Step 1: Understanding the Concept:
By taking the dot products of the given equation \(\vec{A}\) with the basis vectors \(\hat{u}\) and \(\hat{v}\) independently, we create two algebraic equations. Solving these equations reveals \(\lambda\) as a linear combination of those dot products.
Step 2: Key Formula or Approach:
Dot product expansion:
\(\hat{u} \cdot \hat{u} = 1\), \(\hat{v} \cdot \hat{v} = 1\).
\(|\hat{u} \times \hat{v}| = |\hat{u}| |\hat{v}| \sin \theta \).
\(\hat{u} \cdot \hat{v} = |\hat{u}| |\hat{v}| \cos \theta \).
Step 3: Detailed Explanation:
Given \(|\hat{u} \times \hat{v}| = \frac{\sqrt{3}}{2} \implies \sin \theta = \frac{\sqrt{3}}{2}\).
Since the angle is acute, \(\theta = 60^\circ\). Therefore, \(\hat{u} \cdot \hat{v} = \cos 60^\circ = \frac{1}{2}\).
We have \(\vec{A} = \lambda\hat{u} + \hat{v} + (\hat{u} \times \hat{v})\).
Dot product with \(\hat{u}\):
\[ \vec{A} \cdot \hat{u} = \lambda(\hat{u} \cdot \hat{u}) + (\hat{v} \cdot \hat{u}) + (\hat{u} \times \hat{v}) \cdot \hat{u} \]
Since \(\hat{u} \times \hat{v}\) is orthogonal to \(\hat{u}\), the third term is zero.
\[ \vec{A} \cdot \hat{u} = \lambda(1) + \frac{1}{2} = \lambda + \frac{1}{2} \quad \text{(Eq 1)} \]
Dot product with \(\hat{v}\):
\[ \vec{A} \cdot \hat{v} = \lambda(\hat{u} \cdot \hat{v}) + (\hat{v} \cdot \hat{v}) + (\hat{u} \times \hat{v}) \cdot \hat{v} = \frac{\lambda}{2} + 1 \quad \text{(Eq 2)} \]

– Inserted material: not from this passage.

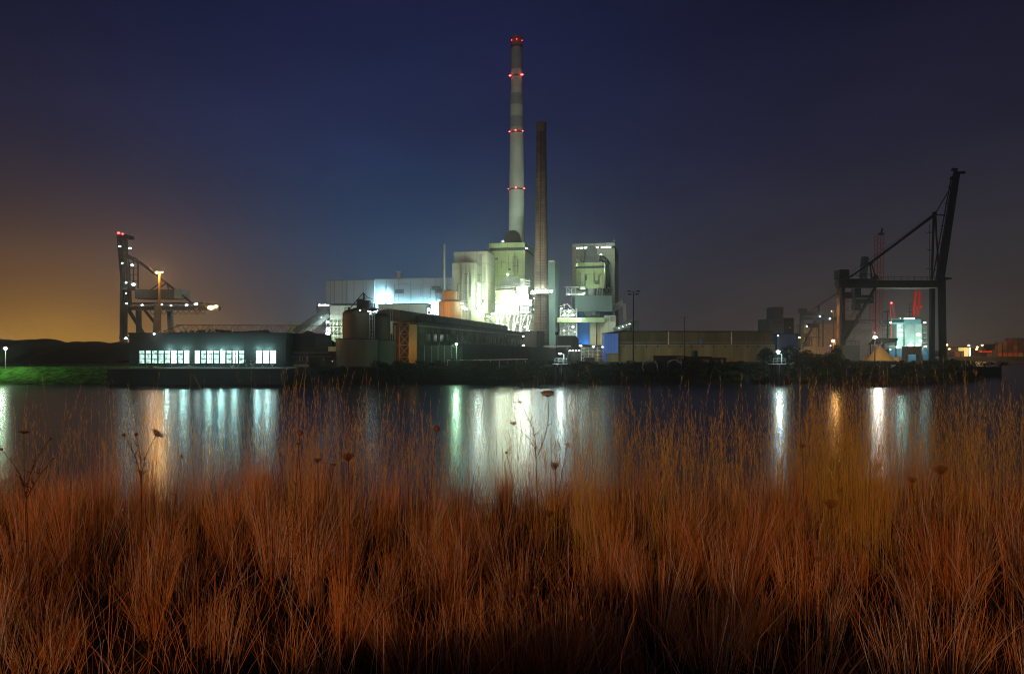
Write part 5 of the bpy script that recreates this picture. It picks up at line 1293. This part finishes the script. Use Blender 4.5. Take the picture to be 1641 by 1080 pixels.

We need \(\lambda\). From Eq 1, \(\lambda = \vec{A} \cdot \hat{u} - \frac{1}{2}\).
Test the options using these identities.
Option (A):
\[ \frac{4}{3}(\vec{A} \cdot \hat{u}) - \frac{2}{3}(\vec{A} \cdot \hat{v}) = \frac{4}{3}\left(\lambda + \frac{1}{2}\right) - \frac{2}{3}\left(\frac{\lambda}{2} + 1\right) \]
\[ = \frac{4\lambda}{3} + \frac{2}{3} - \frac{\lambda}{3} - \frac{2}{3} = \frac{3\lambda}{3} = \lambda \]
This perfectly matches \(\lambda\).
Step 4: Final Answer:
Option (A) is the correct expression.